296 S.W. 543 | Tex. Crim. App. | 1927
The appellant was convicted of unlawfully possessing intoxicating liquor for sale, and his punishment assessed at one year in the penitentiary.
The record discloses that the officers obtained a search warrant, went to the premises in question, and found a still in operation, some whiskey, and quite a number of barrels that had contained mash. The still and mash barrels were in a small barn or shed situated about seventy-five yards from a house which contained a bed and cook stove and which, according to the state's witnesses, "was fixed up as bachelor quarters." When the officers approached the place where the whiskey was being manufactured, the appellant, a man by the name of Allred and another party came out of the building, Allred and the third party taking flight, while the appellant made no effort to escape and was arrested. Allred was captured and brought back to the premises, but the other party escaped. The officers found a gallon of whiskey in appellant's automobile near the still. It was the contention of the state that the appellant was interested in the manufacture of the whiskey and that the whiskey in his car was possessed for the purpose of sale. The appellant failed to testify.
There are four bills of exception in the record.
In bill No. 1 appellant complains of the action of the court in permitting the state to prove by Deputy Sheriff Belcher that as soon as he returned to the place where the whiskey was being made, after capturing Allred and within about five minutes after appellant's arrest, the appellant stated to him, in response to a question, that the automobile standing near the still and in which the gallon of whiskey was found belonged to him. The appellant contends that this testimony was inadmissible for the reason that he was under arrest and had not been warned. In qualifying this bill, the court states that he admitted the testimony complained of as res gestae. We are of the opinion that this bill shows no error and that the testimony was properly *238
admitted. Nugent v. State,
In bill No. 2 complaint is made to the action of the District Attorney in asking the appellant's character witnesses, Miller and Smulzer, on cross-examination, if they did not know that the appellant had been indicted for a felony prior to the date of the alleged offense for which he was then on trial. The court sustained appellant's objections to these questions, and, so far as the record shows, neither witness made any answer thereto. The bill, as presented, shows no error.

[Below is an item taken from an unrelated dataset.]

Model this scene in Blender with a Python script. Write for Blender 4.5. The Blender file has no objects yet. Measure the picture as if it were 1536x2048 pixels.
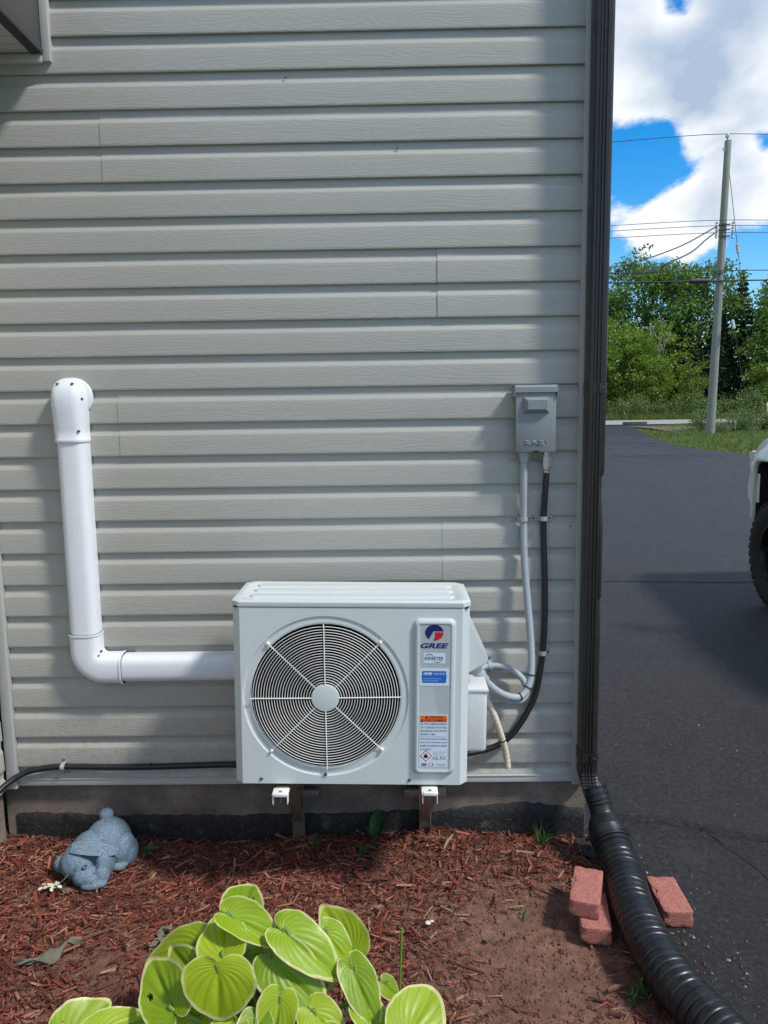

In bill No. 3 complaint is made to the refusal of the court to permit appellant to prove by his wife that she heard a conversation between appellant and her brother, Allred, in which the latter asked her husband to help him rent a farm, and that her husband later rented for her brother the place where the still was found, but that he was acting solely as an agent and had no interest in said farm and no control over it. This bill presents no error.
Bill No. 4 complains of the action of the court in permitting the state to introduce in evidence the testimony of the officers relative to finding the still and equipment, it being contended that the affidavit for search warrant was insufficient to authorize the search of the barn or shed where the still was found, and only authorized a search of the house where the bed and stove were found. The affidavit discloses that the affiant stated as follows:
"There is concealed at the following described place, to-wit, in story and a half house and on the premises thereof located across the road from the house and premises occupied by Gale Lorrance about one mile from the paved road between Wichita Falls and Iowa Park * * * which said place is supposed to be in charge of one person or persons (whose correct name is to affiant unknown) the following described property, to-wit: Intoxicating beverages in quantities and for purposes prohibited by law and still, worms, utensils, and materials used in the manufacture and making of intoxicating beverages."
We think this affidavit not only sought a warrant to search the house described, but also the premises, and was sufficient to authorize the introduction of the testimony complained of. The court therefore committed no error in admitting said testimony. *239
Finding no error in the record, the judgment of the trial court is affirmed.
Affirmed.
The foregoing opinion of the Commission of Appeals has been examined by the Judges of the Court of Criminal Appeals and approved by the Court.